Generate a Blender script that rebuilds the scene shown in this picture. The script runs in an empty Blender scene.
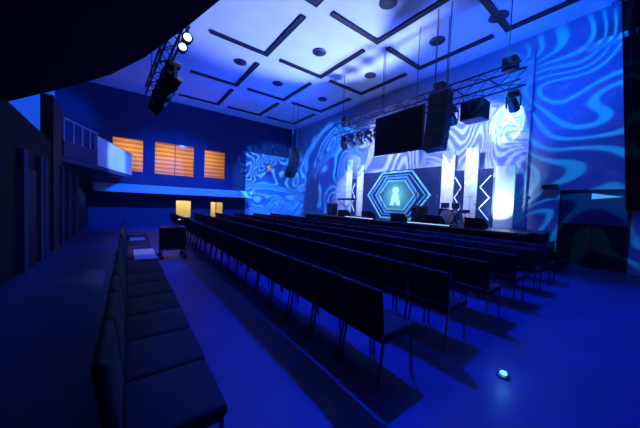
import bpy, bmesh, math, random
from mathutils import Vector, Matrix
random.seed(7)
C = bpy.context.scene.collection
PI = math.pi
H = 7.6            # ceiling height
V = Vector

# ------------------------------------------------------------------ materials
def mat(name, col, rough=.6, metal=0, noise=0, nscale=8, emit=None, estr=0, spec=.5, alpha_glass=False, bump=0):
    m = bpy.data.materials.new(name); m.use_nodes = True
    nt = m.node_tree; b = nt.nodes['Principled BSDF']
    b.inputs['Base Color'].default_value = (*col, 1)
    b.inputs['Roughness'].default_value = rough
    b.inputs['Metallic'].default_value = metal
    b.inputs['Specular IOR Level'].default_value = spec
    if noise or bump:
        tc = nt.nodes.new('ShaderNodeTexCoord'); n = nt.nodes.new('ShaderNodeTexNoise')
        n.inputs['Scale'].default_value = nscale; n.inputs['Detail'].default_value = 4
        nt.links.new(tc.outputs['Object'], n.inputs['Vector'])
        if noise:
            r = nt.nodes.new('ShaderNodeValToRGB')
            r.color_ramp.elements[0].position = .3; r.color_ramp.elements[1].position = .7
            r.color_ramp.elements[0].color = (*[c*(1-noise) for c in col], 1)
            r.color_ramp.elements[1].color = (*[min(1, c*(1+noise)) for c in col], 1)
            nt.links.new(n.outputs['Fac'], r.inputs['Fac']); nt.links.new(r.outputs['Color'], b.inputs['Base Color'])
        if bump:
            bp = nt.nodes.new('ShaderNodeBump'); bp.inputs['Strength'].default_value = bump
            nt.links.new(n.outputs['Fac'], bp.inputs['Height']); nt.links.new(bp.outputs['Normal'], b.inputs['Normal'])
    if emit:
        b.inputs['Emission Color'].default_value = (*emit, 1); b.inputs['Emission Strength'].default_value = estr
    if alpha_glass:
        out = nt.nodes['Material Output']; mx = nt.nodes.new('ShaderNodeMixShader')
        t = nt.nodes.new('ShaderNodeBsdfTransparent'); g = nt.nodes.new('ShaderNodeBsdfGlossy')
        g.inputs['Roughness'].default_value = .05; mx.inputs[0].default_value = .025
        nt.links.new(t.outputs[0], mx.inputs[1]); nt.links.new(g.outputs[0], mx.inputs[2])
        nt.links.new(mx.outputs[0], out.inputs['Surface'])
    return m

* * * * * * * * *

> _WORK TO DO_: Identify all lines where the word "scene" shows up. Copy them.

> _RESULT OF THIS TASK_:
Generate a Blender script that rebuilds the scene shown in this picture. The script runs in an empty Blender scene.
C = bpy.context.scene.collection